→ **Instructions for the task**
Reproduce the whole listing, character for character.

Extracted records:
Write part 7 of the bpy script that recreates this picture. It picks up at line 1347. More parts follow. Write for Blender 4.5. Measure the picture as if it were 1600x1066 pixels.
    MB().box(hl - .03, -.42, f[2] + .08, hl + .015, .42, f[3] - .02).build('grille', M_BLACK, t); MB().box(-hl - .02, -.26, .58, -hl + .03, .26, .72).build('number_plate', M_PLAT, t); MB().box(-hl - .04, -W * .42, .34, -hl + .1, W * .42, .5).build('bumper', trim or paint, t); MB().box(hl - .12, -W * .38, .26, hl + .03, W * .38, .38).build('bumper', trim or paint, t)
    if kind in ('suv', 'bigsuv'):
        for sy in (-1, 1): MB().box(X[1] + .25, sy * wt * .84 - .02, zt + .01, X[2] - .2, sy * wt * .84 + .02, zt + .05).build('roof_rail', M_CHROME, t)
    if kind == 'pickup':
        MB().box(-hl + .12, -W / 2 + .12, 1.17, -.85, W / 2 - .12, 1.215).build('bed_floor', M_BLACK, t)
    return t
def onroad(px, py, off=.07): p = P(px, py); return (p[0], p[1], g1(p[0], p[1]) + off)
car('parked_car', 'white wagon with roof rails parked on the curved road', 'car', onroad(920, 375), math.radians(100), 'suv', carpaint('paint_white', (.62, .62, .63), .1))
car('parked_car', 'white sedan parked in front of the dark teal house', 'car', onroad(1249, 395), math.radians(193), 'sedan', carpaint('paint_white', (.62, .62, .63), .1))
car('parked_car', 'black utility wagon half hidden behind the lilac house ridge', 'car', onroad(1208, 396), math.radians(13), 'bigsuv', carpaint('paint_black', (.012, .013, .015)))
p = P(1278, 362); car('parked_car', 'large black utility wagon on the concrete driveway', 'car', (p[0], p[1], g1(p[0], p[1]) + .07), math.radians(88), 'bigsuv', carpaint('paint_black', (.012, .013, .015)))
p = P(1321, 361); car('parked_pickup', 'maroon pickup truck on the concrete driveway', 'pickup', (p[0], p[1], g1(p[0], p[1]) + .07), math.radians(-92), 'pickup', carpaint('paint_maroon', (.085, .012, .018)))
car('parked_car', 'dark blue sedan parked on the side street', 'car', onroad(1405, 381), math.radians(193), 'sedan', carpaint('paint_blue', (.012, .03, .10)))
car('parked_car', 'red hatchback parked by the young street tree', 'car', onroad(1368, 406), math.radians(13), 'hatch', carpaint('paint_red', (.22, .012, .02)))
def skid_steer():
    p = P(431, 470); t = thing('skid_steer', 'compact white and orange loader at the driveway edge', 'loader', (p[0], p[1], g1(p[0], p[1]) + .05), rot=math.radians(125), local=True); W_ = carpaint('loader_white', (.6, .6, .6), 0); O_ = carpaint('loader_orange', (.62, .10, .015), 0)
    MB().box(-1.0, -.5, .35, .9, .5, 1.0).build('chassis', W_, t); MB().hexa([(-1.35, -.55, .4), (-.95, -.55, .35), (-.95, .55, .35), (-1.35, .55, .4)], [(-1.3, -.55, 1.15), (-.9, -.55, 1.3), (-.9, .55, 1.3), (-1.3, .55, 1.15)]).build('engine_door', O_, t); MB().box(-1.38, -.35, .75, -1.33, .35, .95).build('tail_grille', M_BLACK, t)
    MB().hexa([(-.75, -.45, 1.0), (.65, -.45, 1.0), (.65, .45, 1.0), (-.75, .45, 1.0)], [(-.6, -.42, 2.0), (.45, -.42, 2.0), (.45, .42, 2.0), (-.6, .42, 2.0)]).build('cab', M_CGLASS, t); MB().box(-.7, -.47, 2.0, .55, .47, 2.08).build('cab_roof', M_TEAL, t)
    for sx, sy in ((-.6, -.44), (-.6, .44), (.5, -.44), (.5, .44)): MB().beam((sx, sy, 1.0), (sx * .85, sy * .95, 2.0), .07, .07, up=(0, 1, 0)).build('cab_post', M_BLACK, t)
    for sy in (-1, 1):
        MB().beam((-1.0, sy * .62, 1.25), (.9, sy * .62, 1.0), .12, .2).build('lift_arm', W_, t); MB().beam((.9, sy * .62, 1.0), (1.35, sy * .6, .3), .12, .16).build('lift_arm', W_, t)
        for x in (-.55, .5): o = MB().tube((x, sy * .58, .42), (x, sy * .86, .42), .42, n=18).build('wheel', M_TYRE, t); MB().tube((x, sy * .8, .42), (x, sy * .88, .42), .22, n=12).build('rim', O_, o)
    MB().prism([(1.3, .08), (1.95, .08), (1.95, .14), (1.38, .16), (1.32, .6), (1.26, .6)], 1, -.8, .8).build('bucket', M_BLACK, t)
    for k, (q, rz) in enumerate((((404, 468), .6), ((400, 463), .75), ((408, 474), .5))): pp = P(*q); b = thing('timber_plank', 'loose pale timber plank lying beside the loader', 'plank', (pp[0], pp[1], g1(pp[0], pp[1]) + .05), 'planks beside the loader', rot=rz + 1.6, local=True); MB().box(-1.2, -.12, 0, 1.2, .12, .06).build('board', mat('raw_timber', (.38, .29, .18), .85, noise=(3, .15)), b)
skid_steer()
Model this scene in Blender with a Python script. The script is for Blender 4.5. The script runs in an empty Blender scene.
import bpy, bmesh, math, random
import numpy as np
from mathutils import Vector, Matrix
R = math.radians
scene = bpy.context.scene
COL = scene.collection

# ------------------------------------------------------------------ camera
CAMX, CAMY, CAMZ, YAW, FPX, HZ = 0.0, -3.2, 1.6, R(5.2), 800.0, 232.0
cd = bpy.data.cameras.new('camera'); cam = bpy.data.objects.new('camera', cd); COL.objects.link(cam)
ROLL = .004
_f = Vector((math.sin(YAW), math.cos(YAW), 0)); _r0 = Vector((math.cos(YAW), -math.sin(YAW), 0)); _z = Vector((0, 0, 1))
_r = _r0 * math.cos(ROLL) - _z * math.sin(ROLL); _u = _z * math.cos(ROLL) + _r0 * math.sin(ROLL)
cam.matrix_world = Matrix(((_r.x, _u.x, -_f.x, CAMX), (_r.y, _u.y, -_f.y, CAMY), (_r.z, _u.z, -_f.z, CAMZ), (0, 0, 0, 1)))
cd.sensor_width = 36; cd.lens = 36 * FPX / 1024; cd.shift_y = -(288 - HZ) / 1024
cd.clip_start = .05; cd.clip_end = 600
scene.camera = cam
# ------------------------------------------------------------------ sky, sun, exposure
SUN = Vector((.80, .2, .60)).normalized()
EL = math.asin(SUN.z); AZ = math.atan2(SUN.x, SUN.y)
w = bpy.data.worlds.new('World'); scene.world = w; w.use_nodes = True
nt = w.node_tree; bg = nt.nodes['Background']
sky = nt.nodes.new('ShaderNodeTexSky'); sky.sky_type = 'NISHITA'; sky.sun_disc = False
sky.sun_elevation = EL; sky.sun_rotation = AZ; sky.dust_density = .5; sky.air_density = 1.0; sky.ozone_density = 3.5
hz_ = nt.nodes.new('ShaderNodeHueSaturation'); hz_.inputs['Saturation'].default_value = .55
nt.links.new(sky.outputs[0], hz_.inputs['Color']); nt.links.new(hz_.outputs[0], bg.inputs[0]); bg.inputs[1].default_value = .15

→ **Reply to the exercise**
Write part 7 of the bpy script that recreates this picture. It picks up at line 1347. More parts follow. Write for Blender 4.5. Measure the picture as if it were 1600x1066 pixels.
    MB().box(hl - .03, -.42, f[2] + .08, hl + .015, .42, f[3] - .02).build('grille', M_BLACK, t); MB().box(-hl - .02, -.26, .58, -hl + .03, .26, .72).build('number_plate', M_PLAT, t); MB().box(-hl - .04, -W * .42, .34, -hl + .1, W * .42, .5).build('bumper', trim or paint, t); MB().box(hl - .12, -W * .38, .26, hl + .03, W * .38, .38).build('bumper', trim or paint, t)
    if kind in ('suv', 'bigsuv'):
        for sy in (-1, 1): MB().box(X[1] + .25, sy * wt * .84 - .02, zt + .01, X[2] - .2, sy * wt * .84 + .02, zt + .05).build('roof_rail', M_CHROME, t)
    if kind == 'pickup':
        MB().box(-hl + .12, -W / 2 + .12, 1.17, -.85, W / 2 - .12, 1.215).build('bed_floor', M_BLACK, t)
    return t
def onroad(px, py, off=.07): p = P(px, py); return (p[0], p[1], g1(p[0], p[1]) + off)
car('parked_car', 'white wagon with roof rails parked on the curved road', 'car', onroad(920, 375), math.radians(100), 'suv', carpaint('paint_white', (.62, .62, .63), .1))
car('parked_car', 'white sedan parked in front of the dark teal house', 'car', onroad(1249, 395), math.radians(193), 'sedan', carpaint('paint_white', (.62, .62, .63), .1))
car('parked_car', 'black utility wagon half hidden behind the lilac house ridge', 'car', onroad(1208, 396), math.radians(13), 'bigsuv', carpaint('paint_black', (.012, .013, .015)))
p = P(1278, 362); car('parked_car', 'large black utility wagon on the concrete driveway', 'car', (p[0], p[1], g1(p[0], p[1]) + .07), math.radians(88), 'bigsuv', carpaint('paint_black', (.012, .013, .015)))
p = P(1321, 361); car('parked_pickup', 'maroon pickup truck on the concrete driveway', 'pickup', (p[0], p[1], g1(p[0], p[1]) + .07), math.radians(-92), 'pickup', carpaint('paint_maroon', (.085, .012, .018)))
car('parked_car', 'dark blue sedan parked on the side street', 'car', onroad(1405, 381), math.radians(193), 'sedan', carpaint('paint_blue', (.012, .03, .10)))
car('parked_car', 'red hatchback parked by the young street tree', 'car', onroad(1368, 406), math.radians(13), 'hatch', carpaint('paint_red', (.22, .012, .02)))
def skid_steer():
    p = P(431, 470); t = thing('skid_steer', 'compact white and orange loader at the driveway edge', 'loader', (p[0], p[1], g1(p[0], p[1]) + .05), rot=math.radians(125), local=True); W_ = carpaint('loader_white', (.6, .6, .6), 0); O_ = carpaint('loader_orange', (.62, .10, .015), 0)
    MB().box(-1.0, -.5, .35, .9, .5, 1.0).build('chassis', W_, t); MB().hexa([(-1.35, -.55, .4), (-.95, -.55, .35), (-.95, .55, .35), (-1.35, .55, .4)], [(-1.3, -.55, 1.15), (-.9, -.55, 1.3), (-.9, .55, 1.3), (-1.3, .55, 1.15)]).build('engine_door', O_, t); MB().box(-1.38, -.35, .75, -1.33, .35, .95).build('tail_grille', M_BLACK, t)
    MB().hexa([(-.75, -.45, 1.0), (.65, -.45, 1.0), (.65, .45, 1.0), (-.75, .45, 1.0)], [(-.6, -.42, 2.0), (.45, -.42, 2.0), (.45, .42, 2.0), (-.6, .42, 2.0)]).build('cab', M_CGLASS, t); MB().box(-.7, -.47, 2.0, .55, .47, 2.08).build('cab_roof', M_TEAL, t)
    for sx, sy in ((-.6, -.44), (-.6, .44), (.5, -.44), (.5, .44)): MB().beam((sx, sy, 1.0), (sx * .85, sy * .95, 2.0), .07, .07, up=(0, 1, 0)).build('cab_post', M_BLACK, t)
    for sy in (-1, 1):
        MB().beam((-1.0, sy * .62, 1.25), (.9, sy * .62, 1.0), .12, .2).build('lift_arm', W_, t); MB().beam((.9, sy * .62, 1.0), (1.35, sy * .6, .3), .12, .16).build('lift_arm', W_, t)
        for x in (-.55, .5): o = MB().tube((x, sy * .58, .42), (x, sy * .86, .42), .42, n=18).build('wheel', M_TYRE, t); MB().tube((x, sy * .8, .42), (x, sy * .88, .42), .22, n=12).build('rim', O_, o)
    MB().prism([(1.3, .08), (1.95, .08), (1.95, .14), (1.38, .16), (1.32, .6), (1.26, .6)], 1, -.8, .8).build('bucket', M_BLACK, t)
    for k, (q, rz) in enumerate((((404, 468), .6), ((400, 463), .75), ((408, 474), .5))): pp = P(*q); b = thing('timber_plank', 'loose pale timber plank lying beside the loader', 'plank', (pp[0], pp[1], g1(pp[0], pp[1]) + .05), 'planks beside the loader', rot=rz + 1.6, local=True); MB().box(-1.2, -.12, 0, 1.2, .12, .06).build('board', mat('raw_timber', (.38, .29, .18), .85, noise=(3, .15)), b)
skid_steer()
Model this scene in Blender with a Python script. The script is for Blender 4.5. The script runs in an empty Blender scene.
import bpy, bmesh, math, random
import numpy as np
from mathutils import Vector, Matrix
R = math.radians
scene = bpy.context.scene
COL = scene.collection

# ------------------------------------------------------------------ camera
CAMX, CAMY, CAMZ, YAW, FPX, HZ = 0.0, -3.2, 1.6, R(5.2), 800.0, 232.0
cd = bpy.data.cameras.new('camera'); cam = bpy.data.objects.new('camera', cd); COL.objects.link(cam)
ROLL = .004
_f = Vector((math.sin(YAW), math.cos(YAW), 0)); _r0 = Vector((math.cos(YAW), -math.sin(YAW), 0)); _z = Vector((0, 0, 1))
_r = _r0 * math.cos(ROLL) - _z * math.sin(ROLL); _u = _z * math.cos(ROLL) + _r0 * math.sin(ROLL)
cam.matrix_world = Matrix(((_r.x, _u.x, -_f.x, CAMX), (_r.y, _u.y, -_f.y, CAMY), (_r.z, _u.z, -_f.z, CAMZ), (0, 0, 0, 1)))
cd.sensor_width = 36; cd.lens = 36 * FPX / 1024; cd.shift_y = -(288 - HZ) / 1024
cd.clip_start = .05; cd.clip_end = 600
scene.camera = cam
# ------------------------------------------------------------------ sky, sun, exposure
SUN = Vector((.80, .2, .60)).normalized()
EL = math.asin(SUN.z); AZ = math.atan2(SUN.x, SUN.y)
w = bpy.data.worlds.new('World'); scene.world = w; w.use_nodes = True
nt = w.node_tree; bg = nt.nodes['Background']
sky = nt.nodes.new('ShaderNodeTexSky'); sky.sky_type = 'NISHITA'; sky.sun_disc = False
sky.sun_elevation = EL; sky.sun_rotation = AZ; sky.dust_density = .5; sky.air_density = 1.0; sky.ozone_density = 3.5
hz_ = nt.nodes.new('ShaderNodeHueSaturation'); hz_.inputs['Saturation'].default_value = .55
nt.links.new(sky.outputs[0], hz_.inputs['Color']); nt.links.new(hz_.outputs[0], bg.inputs[0]); bg.inputs[1].default_value = .15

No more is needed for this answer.